Les travaux dans le champ de la logique menés par Jevons
Parallèlement à ses recherches en économie, Jevons a travaillé sur la logique. C’est dans ce cadre qu’il a, en 1863, publié un petit volume intitulé Pure Logic or the Logic of Quality apart from Quantity, en se basant sur la logique de George Boole, mais en retirant ce qu’il considérait comme un faux habillage mathématique.
Dans les années suivantes, il s’est attelé à construire une machine logique, appelé le piano logique (ou logic piano en anglais), qu’il a présenté à la Royal Society en 1870. Cette machine permettait d’aboutir mécaniquement aux conclusions amenées par un jeu de prémisses, c’est-à-dire des propositions qui amènent à des conclusions dans le cadre d’un raisonnement logique. Cette machine est le résultat de ce qu’il considérait comme le “grand et universel principe de tout raisonnement”. Plus concrètement, l’idée est qu’il est possible, dans les problèmes de logique, comme cela se fait dans les équations d’algèbre, de subsister à un énoncé un élément doté des mêmes propriétés.
Dans les années suivantes, il a publié un ouvrage intitulé Elementary Lessons on Logic, qui est ensuite devenu le texte élémentaire de logique le plus lu en langue anglaise.

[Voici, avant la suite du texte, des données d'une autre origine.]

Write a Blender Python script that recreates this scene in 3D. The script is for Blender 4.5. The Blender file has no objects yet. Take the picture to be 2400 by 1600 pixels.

En 1874, Jevons publie un texte intitulé The Principle of Science, dans lequel il énonce et développe l’idée que l’induction correspond simplement à l’inverse de la déduction. Néanmoins, dans la mesure où il est compliqué de tenir compte de toutes les causes possibles, il fait la déduction que les lois générales sont, au mieux, seulement probables. Cela implique donc que, pour lui, les probabilités sont utilisées pour mesurer des anticipations rationnelles.